Establish Secure Session (Secure Conversation)	Secure Session enables establishes a shared security context between the consumer and provider when a multiple-message-exchange sequence is first initiated. Subsequent messages use (possibly derived) session keys that increase the overall security while reducing the security processing overhead for each message. When this option and Require Derived Keys are both enabled, a derived key will be used. If not, the original session key will be used. Note on Secure Session and Reliable Message Delivery: Reliable Messaging can be used independently of the security mechanisms; however, when used with a security mechanism, Reliable Messaging requires the use of Secure Session, which will be automatically configured for a security mechanism when Reliable Messaging is selected before the security mechanism is selected.
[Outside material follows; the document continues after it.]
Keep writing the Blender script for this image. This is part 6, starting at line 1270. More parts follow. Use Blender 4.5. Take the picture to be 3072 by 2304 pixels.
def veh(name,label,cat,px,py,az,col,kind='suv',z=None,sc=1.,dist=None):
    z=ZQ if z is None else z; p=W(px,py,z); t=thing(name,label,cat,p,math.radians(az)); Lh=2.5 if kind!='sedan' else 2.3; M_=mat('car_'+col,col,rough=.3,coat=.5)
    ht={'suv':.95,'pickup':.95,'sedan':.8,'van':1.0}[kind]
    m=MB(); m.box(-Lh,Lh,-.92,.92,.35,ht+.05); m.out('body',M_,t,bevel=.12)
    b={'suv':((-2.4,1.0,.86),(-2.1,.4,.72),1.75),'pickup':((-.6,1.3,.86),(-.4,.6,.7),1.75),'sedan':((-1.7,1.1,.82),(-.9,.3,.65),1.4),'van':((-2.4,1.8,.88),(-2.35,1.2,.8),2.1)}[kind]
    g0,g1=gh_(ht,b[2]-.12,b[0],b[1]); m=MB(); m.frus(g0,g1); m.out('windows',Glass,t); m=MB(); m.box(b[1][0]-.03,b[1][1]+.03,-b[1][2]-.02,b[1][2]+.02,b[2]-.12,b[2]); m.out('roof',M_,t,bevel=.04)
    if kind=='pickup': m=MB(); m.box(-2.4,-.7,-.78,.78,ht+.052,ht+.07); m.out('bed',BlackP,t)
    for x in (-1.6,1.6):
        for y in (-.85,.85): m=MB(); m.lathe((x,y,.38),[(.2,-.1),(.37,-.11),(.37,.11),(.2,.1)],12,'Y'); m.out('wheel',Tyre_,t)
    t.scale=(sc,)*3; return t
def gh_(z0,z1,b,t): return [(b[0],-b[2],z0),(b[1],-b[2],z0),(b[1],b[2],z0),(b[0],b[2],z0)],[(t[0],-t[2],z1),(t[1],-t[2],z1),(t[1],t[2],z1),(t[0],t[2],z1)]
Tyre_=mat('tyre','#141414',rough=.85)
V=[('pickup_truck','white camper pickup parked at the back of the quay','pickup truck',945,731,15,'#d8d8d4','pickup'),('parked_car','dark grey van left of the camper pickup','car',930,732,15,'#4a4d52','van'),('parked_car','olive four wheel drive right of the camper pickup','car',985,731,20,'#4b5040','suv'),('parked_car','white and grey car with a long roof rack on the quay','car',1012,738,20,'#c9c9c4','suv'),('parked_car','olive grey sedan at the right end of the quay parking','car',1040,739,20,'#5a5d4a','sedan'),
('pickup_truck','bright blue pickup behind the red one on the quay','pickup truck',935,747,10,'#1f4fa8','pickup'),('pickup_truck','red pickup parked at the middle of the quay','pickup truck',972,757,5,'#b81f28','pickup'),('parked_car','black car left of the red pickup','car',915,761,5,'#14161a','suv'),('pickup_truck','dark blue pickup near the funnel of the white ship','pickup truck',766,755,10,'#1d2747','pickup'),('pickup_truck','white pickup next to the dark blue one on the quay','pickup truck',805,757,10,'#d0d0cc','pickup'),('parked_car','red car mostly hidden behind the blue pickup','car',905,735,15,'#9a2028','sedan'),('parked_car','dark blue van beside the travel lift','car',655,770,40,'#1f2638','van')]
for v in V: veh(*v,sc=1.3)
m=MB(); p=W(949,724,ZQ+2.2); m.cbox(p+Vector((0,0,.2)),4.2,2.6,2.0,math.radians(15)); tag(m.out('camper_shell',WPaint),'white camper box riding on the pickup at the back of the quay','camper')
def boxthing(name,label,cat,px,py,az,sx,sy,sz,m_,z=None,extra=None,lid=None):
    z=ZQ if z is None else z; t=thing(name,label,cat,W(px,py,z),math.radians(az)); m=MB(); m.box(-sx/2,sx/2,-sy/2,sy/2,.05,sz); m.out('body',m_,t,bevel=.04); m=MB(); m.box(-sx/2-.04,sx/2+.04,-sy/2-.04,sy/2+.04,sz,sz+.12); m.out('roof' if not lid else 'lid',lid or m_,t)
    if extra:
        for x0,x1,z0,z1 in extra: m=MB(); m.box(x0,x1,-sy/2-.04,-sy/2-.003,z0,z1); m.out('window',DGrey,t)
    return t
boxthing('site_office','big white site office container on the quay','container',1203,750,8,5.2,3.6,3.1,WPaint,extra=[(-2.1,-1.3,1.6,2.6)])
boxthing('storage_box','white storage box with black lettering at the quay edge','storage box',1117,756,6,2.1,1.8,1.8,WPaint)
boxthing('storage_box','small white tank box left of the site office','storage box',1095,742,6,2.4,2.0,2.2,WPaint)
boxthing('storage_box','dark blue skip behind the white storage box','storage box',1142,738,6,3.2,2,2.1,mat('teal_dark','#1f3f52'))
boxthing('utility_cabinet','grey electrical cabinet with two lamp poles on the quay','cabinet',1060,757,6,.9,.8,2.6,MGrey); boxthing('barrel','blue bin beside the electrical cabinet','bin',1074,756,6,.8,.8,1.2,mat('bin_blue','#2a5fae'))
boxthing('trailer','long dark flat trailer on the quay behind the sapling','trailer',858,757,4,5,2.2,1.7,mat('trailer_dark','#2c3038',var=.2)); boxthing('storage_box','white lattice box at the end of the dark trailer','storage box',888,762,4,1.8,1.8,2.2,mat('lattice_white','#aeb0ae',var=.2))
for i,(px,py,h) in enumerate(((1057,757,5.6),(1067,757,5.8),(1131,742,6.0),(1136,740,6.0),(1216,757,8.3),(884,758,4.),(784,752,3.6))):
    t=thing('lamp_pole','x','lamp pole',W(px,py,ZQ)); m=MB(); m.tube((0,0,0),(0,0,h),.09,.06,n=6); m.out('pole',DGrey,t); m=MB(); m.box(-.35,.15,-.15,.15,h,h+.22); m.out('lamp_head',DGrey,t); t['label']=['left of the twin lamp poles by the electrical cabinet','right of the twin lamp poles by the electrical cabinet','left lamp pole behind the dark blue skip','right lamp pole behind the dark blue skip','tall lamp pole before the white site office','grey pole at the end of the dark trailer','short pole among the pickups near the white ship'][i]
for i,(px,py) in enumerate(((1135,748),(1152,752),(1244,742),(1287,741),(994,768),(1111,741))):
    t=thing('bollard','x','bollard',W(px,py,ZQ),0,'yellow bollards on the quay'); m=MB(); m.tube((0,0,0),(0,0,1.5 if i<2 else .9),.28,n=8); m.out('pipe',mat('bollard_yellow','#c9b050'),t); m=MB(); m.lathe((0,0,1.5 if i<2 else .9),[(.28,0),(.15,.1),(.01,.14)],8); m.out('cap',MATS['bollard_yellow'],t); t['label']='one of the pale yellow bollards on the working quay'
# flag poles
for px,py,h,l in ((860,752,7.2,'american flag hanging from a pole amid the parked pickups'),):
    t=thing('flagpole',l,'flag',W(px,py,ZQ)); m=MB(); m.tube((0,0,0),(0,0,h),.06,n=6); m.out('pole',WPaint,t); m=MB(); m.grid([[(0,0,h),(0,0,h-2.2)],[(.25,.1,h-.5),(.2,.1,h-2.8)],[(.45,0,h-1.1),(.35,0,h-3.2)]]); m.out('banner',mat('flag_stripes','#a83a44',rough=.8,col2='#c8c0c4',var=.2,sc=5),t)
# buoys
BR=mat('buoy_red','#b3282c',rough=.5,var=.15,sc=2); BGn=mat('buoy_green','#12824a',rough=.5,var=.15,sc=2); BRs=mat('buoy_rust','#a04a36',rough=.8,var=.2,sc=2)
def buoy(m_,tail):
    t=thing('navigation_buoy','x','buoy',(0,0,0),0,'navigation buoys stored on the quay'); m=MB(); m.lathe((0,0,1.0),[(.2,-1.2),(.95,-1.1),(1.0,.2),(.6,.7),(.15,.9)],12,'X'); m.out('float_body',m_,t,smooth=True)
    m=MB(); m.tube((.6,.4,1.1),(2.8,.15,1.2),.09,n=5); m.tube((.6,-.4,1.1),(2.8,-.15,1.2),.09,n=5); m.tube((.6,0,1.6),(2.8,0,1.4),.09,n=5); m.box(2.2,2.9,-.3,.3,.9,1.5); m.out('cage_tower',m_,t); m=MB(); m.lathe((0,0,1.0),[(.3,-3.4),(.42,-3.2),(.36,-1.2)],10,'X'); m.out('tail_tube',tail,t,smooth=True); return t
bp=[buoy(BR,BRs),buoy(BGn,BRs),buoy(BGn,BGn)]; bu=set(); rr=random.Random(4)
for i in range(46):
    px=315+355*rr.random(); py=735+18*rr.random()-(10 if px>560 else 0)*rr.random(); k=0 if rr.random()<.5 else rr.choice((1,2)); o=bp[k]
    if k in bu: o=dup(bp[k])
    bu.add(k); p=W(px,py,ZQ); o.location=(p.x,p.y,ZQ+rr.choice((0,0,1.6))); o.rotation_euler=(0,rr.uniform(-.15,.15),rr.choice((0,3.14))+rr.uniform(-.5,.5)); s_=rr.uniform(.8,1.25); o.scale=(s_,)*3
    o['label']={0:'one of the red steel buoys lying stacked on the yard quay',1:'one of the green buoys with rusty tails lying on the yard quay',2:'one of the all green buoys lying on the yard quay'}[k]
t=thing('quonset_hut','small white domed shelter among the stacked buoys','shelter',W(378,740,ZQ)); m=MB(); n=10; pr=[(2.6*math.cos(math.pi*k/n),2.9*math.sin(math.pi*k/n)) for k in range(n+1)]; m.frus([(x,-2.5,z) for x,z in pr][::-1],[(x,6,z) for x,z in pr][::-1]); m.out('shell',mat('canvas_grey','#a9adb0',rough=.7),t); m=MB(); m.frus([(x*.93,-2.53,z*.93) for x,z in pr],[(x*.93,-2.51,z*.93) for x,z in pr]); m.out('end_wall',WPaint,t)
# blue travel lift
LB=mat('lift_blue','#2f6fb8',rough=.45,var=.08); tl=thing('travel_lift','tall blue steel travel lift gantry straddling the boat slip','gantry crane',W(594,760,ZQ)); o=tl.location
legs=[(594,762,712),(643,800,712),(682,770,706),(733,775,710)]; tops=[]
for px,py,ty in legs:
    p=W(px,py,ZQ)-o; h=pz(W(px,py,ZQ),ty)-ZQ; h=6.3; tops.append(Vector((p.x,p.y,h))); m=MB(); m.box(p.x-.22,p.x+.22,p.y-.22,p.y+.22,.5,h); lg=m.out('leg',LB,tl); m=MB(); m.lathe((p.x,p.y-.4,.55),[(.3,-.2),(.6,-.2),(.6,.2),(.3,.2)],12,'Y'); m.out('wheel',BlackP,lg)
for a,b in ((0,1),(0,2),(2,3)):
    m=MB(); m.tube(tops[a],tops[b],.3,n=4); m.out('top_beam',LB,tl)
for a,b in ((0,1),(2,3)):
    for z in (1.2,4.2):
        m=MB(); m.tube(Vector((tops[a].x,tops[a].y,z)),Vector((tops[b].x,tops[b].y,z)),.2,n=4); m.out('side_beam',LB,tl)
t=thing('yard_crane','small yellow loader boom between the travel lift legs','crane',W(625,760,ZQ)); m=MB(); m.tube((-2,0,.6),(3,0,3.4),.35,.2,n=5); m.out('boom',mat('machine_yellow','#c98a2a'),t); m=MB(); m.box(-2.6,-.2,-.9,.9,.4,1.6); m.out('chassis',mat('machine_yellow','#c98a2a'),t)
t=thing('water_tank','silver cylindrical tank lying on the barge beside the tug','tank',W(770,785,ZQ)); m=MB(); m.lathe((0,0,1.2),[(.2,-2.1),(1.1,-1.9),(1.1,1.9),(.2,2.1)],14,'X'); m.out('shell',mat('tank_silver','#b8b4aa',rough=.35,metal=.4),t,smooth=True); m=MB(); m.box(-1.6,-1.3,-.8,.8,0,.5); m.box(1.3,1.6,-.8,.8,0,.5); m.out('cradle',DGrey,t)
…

If Secure Session is selected for a security mechanism and the Reliable Messaging option is not selected before the security mechanism is specified, Reliable Messaging will need to be manually selected in order for Secure Session to work.	Select the checkbox to enable.
Require Derived Keys for Secure Session	Specifies that a derived key is required for Secure Session. See Require Derived Key above for more information.	Select the checkbox to enable.
Require Signature Confirmation	Specifies that the responder process the signature in the request. Select this option to reduce the risk of attacks when the WSS Version is 1.1 .	Select the checkbox to enable.
Encrypt Signature	Specifies whether the primary signature and signature confirmation elements must be encrypted.	Select the checkbox to enable.
Encrypt before Signing	Specifies that the order of message protection is to encrypt the SOAP content, then sign the entire SOAP body. The encryption key and signing key must be derived from the same source key. If not selected, the default behavior is Sign Before Encrypt.	Check box Selected indicates disabled.